=== Do this ===
Output the data word for word, dropping every image.

=== Dataset excerpt ===
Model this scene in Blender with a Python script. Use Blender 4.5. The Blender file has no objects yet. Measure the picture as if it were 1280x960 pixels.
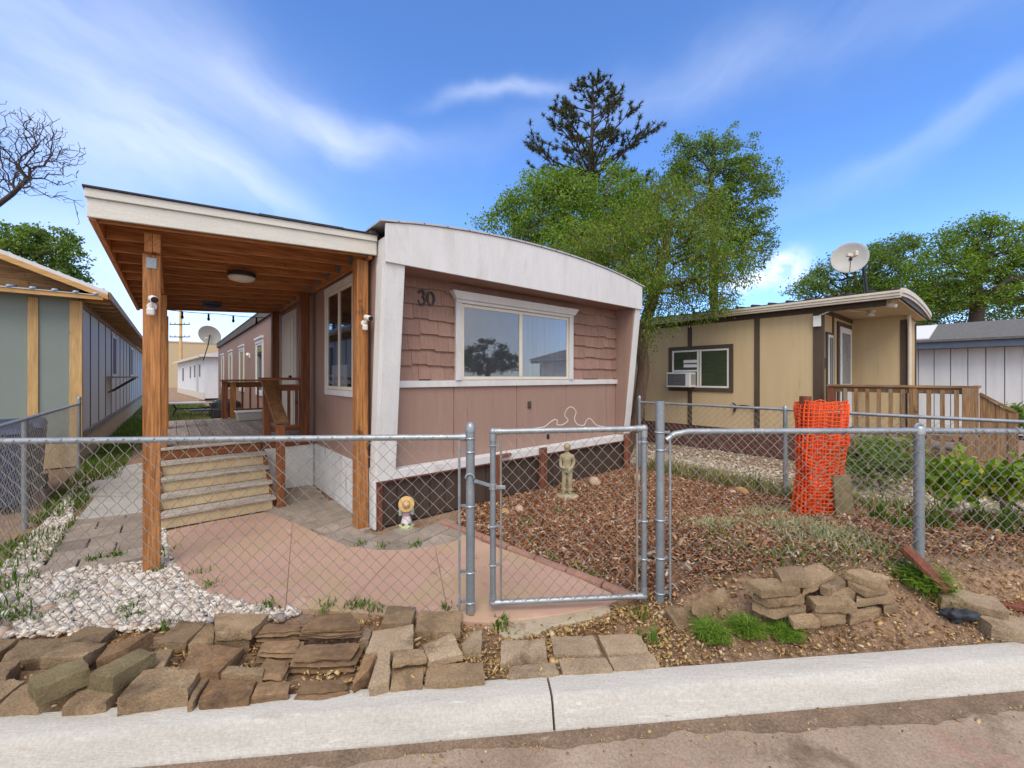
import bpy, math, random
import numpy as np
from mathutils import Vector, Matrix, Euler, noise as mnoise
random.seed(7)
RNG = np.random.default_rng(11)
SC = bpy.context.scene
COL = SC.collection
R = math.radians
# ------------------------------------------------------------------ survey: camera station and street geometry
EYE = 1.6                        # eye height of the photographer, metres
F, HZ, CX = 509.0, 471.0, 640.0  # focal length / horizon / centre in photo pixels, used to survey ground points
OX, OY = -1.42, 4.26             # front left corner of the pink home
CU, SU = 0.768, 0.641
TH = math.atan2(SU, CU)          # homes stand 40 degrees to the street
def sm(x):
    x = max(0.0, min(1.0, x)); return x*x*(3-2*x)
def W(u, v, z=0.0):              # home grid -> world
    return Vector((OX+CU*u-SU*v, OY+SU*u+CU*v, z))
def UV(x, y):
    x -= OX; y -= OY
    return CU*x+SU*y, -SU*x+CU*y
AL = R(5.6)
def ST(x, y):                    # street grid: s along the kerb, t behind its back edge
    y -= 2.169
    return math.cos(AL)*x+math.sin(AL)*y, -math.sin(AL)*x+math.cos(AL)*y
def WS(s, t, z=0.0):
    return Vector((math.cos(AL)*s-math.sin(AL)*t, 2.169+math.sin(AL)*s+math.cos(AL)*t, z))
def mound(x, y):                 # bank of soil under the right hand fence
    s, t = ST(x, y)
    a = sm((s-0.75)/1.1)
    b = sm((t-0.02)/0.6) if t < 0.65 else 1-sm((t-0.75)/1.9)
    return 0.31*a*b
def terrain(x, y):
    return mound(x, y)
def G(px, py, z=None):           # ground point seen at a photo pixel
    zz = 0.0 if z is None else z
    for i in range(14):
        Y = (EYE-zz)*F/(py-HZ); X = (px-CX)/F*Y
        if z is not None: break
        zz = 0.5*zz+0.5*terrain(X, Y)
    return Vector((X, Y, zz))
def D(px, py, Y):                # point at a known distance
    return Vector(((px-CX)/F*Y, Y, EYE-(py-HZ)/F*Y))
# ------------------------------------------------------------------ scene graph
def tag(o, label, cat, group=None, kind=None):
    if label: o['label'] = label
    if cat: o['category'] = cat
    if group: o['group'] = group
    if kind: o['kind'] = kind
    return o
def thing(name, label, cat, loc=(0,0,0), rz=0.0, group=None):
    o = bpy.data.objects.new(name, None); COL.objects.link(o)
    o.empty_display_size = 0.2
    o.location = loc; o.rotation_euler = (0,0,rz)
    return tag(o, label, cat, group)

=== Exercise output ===
Model this scene in Blender with a Python script. Use Blender 4.5. The Blender file has no objects yet. Measure the picture as if it were 1280x960 pixels.
import bpy, math, random
import numpy as np
from mathutils import Vector, Matrix, Euler, noise as mnoise
random.seed(7)
RNG = np.random.default_rng(11)
SC = bpy.context.scene
COL = SC.collection
R = math.radians
# ------------------------------------------------------------------ survey: camera station and street geometry
EYE = 1.6                        # eye height of the photographer, metres
F, HZ, CX = 509.0, 471.0, 640.0  # focal length / horizon / centre in photo pixels, used to survey ground points
OX, OY = -1.42, 4.26             # front left corner of the pink home
CU, SU = 0.768, 0.641
TH = math.atan2(SU, CU)          # homes stand 40 degrees to the street
def sm(x):
    x = max(0.0, min(1.0, x)); return x*x*(3-2*x)
def W(u, v, z=0.0):              # home grid -> world
    return Vector((OX+CU*u-SU*v, OY+SU*u+CU*v, z))
def UV(x, y):
    x -= OX; y -= OY
    return CU*x+SU*y, -SU*x+CU*y
AL = R(5.6)
def ST(x, y):                    # street grid: s along the kerb, t behind its back edge
    y -= 2.169
    return math.cos(AL)*x+math.sin(AL)*y, -math.sin(AL)*x+math.cos(AL)*y
def WS(s, t, z=0.0):
    return Vector((math.cos(AL)*s-math.sin(AL)*t, 2.169+math.sin(AL)*s+math.cos(AL)*t, z))
def mound(x, y):                 # bank of soil under the right hand fence
    s, t = ST(x, y)
    a = sm((s-0.75)/1.1)
    b = sm((t-0.02)/0.6) if t < 0.65 else 1-sm((t-0.75)/1.9)
    return 0.31*a*b
def terrain(x, y):
    return mound(x, y)
def G(px, py, z=None):           # ground point seen at a photo pixel
    zz = 0.0 if z is None else z
    for i in range(14):
        Y = (EYE-zz)*F/(py-HZ); X = (px-CX)/F*Y
        if z is not None: break
        zz = 0.5*zz+0.5*terrain(X, Y)
    return Vector((X, Y, zz))
def D(px, py, Y):                # point at a known distance
    return Vector(((px-CX)/F*Y, Y, EYE-(py-HZ)/F*Y))
# ------------------------------------------------------------------ scene graph
def tag(o, label, cat, group=None, kind=None):
    if label: o['label'] = label
    if cat: o['category'] = cat
    if group: o['group'] = group
    if kind: o['kind'] = kind
    return o
def thing(name, label, cat, loc=(0,0,0), rz=0.0, group=None):
    o = bpy.data.objects.new(name, None); COL.objects.link(o)
    o.empty_display_size = 0.2
    o.location = loc; o.rotation_euler = (0,0,rz)
    return tag(o, label, cat, group)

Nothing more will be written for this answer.